The problem is: what to do? Do we continue to echo Eck, smile and wring our hands while pretending we did our best in a difficult situation? Or do we find a way for the nation state to stand up to, to match and defeat these companies or at least bring them into line?
 
This is more of a problem for Labour than for the Tories or the Orange Book so-called Liberal Democrats - they both believe with a religious fervour in the power of the markets, and therefore companies, to be the mechanism for delivering the needs of the populace without interference from governments. Labour, on the other hand, believes in the need for at least some state intervention and support. If Labour's vision is to be enabled, we need the ability for democratically elected governments to engage with multi-national corporations on the basis of, at least, parity if not superiority.    
 
But it's also an opportunity. It seems to me that the power of large companies with budgets bigger than states and tactics more ruthless than any iron-man dictator, cannot continue unchecked. It's not just jobs that are at stake.

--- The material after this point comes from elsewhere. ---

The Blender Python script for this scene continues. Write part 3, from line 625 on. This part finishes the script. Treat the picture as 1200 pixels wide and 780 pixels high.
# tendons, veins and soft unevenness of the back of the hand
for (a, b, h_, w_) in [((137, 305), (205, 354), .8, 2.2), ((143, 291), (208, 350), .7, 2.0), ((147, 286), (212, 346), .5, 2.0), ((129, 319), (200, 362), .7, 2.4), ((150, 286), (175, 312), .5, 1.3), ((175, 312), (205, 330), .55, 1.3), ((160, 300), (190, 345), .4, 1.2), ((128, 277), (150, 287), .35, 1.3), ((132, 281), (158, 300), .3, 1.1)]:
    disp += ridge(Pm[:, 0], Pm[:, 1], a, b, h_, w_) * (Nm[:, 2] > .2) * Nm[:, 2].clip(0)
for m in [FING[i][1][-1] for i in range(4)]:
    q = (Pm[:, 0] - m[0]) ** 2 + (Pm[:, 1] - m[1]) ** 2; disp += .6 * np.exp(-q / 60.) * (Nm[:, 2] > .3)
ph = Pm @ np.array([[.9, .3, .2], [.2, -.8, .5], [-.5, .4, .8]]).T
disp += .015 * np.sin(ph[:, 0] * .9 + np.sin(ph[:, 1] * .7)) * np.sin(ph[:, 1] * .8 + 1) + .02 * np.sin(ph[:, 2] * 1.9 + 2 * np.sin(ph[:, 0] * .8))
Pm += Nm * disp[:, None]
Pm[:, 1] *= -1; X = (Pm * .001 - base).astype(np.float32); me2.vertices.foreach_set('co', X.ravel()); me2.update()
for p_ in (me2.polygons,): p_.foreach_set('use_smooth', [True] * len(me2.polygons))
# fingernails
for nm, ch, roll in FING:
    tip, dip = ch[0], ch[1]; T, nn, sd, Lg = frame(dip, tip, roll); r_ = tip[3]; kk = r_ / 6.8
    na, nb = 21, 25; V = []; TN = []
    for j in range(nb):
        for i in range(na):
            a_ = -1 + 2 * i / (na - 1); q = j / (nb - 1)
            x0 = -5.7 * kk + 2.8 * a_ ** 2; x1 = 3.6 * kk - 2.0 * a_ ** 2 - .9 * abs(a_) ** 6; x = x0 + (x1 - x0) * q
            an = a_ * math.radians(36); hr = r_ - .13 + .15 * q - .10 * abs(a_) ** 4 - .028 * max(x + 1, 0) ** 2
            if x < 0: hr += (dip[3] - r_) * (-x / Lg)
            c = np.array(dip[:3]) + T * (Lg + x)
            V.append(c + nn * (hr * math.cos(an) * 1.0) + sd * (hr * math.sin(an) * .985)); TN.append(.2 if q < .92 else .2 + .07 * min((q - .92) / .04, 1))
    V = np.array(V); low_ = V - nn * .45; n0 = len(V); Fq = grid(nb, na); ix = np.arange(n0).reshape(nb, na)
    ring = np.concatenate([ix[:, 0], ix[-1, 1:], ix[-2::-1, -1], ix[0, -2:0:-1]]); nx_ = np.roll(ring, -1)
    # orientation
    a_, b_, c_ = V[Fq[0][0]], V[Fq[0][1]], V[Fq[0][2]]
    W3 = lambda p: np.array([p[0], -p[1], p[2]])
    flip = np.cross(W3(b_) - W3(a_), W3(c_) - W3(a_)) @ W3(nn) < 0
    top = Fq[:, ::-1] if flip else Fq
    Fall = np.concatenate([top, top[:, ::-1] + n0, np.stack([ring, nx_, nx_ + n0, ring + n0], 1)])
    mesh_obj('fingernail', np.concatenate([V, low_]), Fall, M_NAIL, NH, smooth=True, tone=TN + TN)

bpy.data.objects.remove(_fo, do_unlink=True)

The history of the 20th century shows that it is state power that creaks when governments cannot control and deliver to their populations what those populations need for a decent life. This is especially so in democratic states. And whatever the big organisations may wish in terms of operational freedom to make their decisions to suit their own ends, chaos doesn't suit them either. With the weakening of the state comes instability and corruption and out goes any enforceable framework of law and order and any system within which they can make money and expect to be able to keep it safe from banditry. 
 
Whatever happens I'm sure that no-one will be dusting down the all-out-war scenario of state-to-industry relations. Just what they will do is a fascinating question.